Le chapitre cinq introduit le sixième, le septième et le huitième, qui exposent précisément les systèmes matériels, idéels et sociaux. En effet, d’Hont explique dans ce chapitre introductif la dimension sociale de l’homme et les principes d’être (intégrité, identité collective et pouvoir) et d’action (homogénéisation culturelle, efficacité technique, efficacité sociale, mise en ordre) pour mieux saisir l’ordre social des peuples. L’auteur souligne l’importance de décrire les différents systèmes afin de rendre compte des communautés rurales en présence. Son découpage des différents systèmes classe strictement les communautés étudiées en fonction de catégories (objet, représentation, rôle) que l’on juge « classiques » lors d’une ethnographie. Ces trois chapitres sont à la fois descriptifs et techniques quant au rôle de l’anthropologue sur le terrain. Toutefois, la conclusion reste sommaire en ce qui concerne la restitution écrite et scientifique des données collectées.

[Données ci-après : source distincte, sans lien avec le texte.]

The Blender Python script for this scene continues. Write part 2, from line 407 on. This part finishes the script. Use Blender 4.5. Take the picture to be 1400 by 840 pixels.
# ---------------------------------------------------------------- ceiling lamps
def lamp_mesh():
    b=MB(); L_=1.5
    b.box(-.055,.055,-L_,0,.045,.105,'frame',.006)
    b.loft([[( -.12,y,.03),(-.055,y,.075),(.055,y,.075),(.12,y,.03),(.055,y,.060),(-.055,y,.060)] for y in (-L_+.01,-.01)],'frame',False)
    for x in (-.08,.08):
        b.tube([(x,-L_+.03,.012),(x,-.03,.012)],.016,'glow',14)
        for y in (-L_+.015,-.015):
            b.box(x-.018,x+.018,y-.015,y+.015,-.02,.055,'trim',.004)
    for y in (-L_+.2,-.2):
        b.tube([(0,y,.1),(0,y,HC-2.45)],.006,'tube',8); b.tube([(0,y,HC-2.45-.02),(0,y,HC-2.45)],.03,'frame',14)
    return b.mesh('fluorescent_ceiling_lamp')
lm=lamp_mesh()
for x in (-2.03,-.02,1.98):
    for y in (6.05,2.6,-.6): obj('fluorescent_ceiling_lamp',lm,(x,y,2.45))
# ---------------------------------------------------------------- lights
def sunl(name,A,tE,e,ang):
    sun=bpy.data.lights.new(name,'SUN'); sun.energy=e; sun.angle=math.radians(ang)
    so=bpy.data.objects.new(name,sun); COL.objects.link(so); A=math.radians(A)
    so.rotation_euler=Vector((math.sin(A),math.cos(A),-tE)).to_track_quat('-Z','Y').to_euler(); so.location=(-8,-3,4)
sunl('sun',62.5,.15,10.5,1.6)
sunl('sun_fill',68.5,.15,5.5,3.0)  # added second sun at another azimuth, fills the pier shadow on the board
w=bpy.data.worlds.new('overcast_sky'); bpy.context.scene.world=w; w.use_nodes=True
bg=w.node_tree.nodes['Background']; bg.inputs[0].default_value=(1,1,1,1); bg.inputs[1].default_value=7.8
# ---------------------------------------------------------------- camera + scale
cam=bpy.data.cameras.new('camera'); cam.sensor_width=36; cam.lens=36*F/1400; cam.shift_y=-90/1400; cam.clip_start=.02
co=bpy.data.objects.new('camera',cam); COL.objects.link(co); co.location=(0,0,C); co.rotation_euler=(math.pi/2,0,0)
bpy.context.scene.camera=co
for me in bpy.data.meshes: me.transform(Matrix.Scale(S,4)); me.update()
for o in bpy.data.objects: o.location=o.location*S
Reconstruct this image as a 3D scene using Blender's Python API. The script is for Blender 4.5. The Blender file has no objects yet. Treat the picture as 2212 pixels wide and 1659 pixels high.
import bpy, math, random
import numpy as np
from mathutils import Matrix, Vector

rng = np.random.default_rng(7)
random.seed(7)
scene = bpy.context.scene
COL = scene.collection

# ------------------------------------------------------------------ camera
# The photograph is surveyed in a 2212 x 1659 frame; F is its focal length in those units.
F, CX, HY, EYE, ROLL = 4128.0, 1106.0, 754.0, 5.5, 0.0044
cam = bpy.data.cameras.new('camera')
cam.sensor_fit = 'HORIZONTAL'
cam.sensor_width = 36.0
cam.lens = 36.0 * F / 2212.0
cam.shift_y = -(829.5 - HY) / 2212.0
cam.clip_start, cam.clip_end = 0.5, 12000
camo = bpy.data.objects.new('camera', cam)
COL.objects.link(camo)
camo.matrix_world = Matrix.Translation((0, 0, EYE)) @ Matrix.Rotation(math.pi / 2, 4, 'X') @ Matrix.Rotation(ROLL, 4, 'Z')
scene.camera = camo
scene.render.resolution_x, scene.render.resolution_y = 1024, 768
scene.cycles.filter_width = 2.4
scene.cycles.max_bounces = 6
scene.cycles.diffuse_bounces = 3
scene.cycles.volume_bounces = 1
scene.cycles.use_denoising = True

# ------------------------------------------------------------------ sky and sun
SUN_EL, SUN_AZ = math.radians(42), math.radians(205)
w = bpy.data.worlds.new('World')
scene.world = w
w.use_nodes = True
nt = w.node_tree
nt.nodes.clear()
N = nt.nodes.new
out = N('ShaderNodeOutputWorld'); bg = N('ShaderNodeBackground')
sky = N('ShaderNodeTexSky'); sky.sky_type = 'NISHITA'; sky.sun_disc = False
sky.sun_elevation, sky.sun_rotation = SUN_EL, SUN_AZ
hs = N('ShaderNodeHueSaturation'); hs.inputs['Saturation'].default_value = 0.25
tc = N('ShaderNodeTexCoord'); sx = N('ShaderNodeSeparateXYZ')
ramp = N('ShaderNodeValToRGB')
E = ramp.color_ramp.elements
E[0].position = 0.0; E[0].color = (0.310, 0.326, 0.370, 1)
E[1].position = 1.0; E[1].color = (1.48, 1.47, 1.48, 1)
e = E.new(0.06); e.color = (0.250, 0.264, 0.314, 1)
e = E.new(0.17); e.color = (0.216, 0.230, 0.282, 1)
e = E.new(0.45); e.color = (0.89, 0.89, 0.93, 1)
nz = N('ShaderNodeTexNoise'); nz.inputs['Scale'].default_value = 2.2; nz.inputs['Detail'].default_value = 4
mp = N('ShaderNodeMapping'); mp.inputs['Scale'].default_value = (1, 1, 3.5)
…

Précis d’ethnographie formelle est sans aucun doute un plaidoyer pour une anthropologie appliquée, de terrain et d’action par la pratique d’une ethnographie comparée. Son titre attire justement notre attention sur un potentiel précis qui se veut méthodologique au sens attractif et pédagogique du terme. Malheureusement, sa lecture nous laisse sur notre faim. Les réflexions théoriques mériteraient d’être illustrées par des exemples empiriques, voire ludiques, qui renforceraient la pertinence et la nécessité d’une ethnographie comparée dans les communautés rurales du Sud.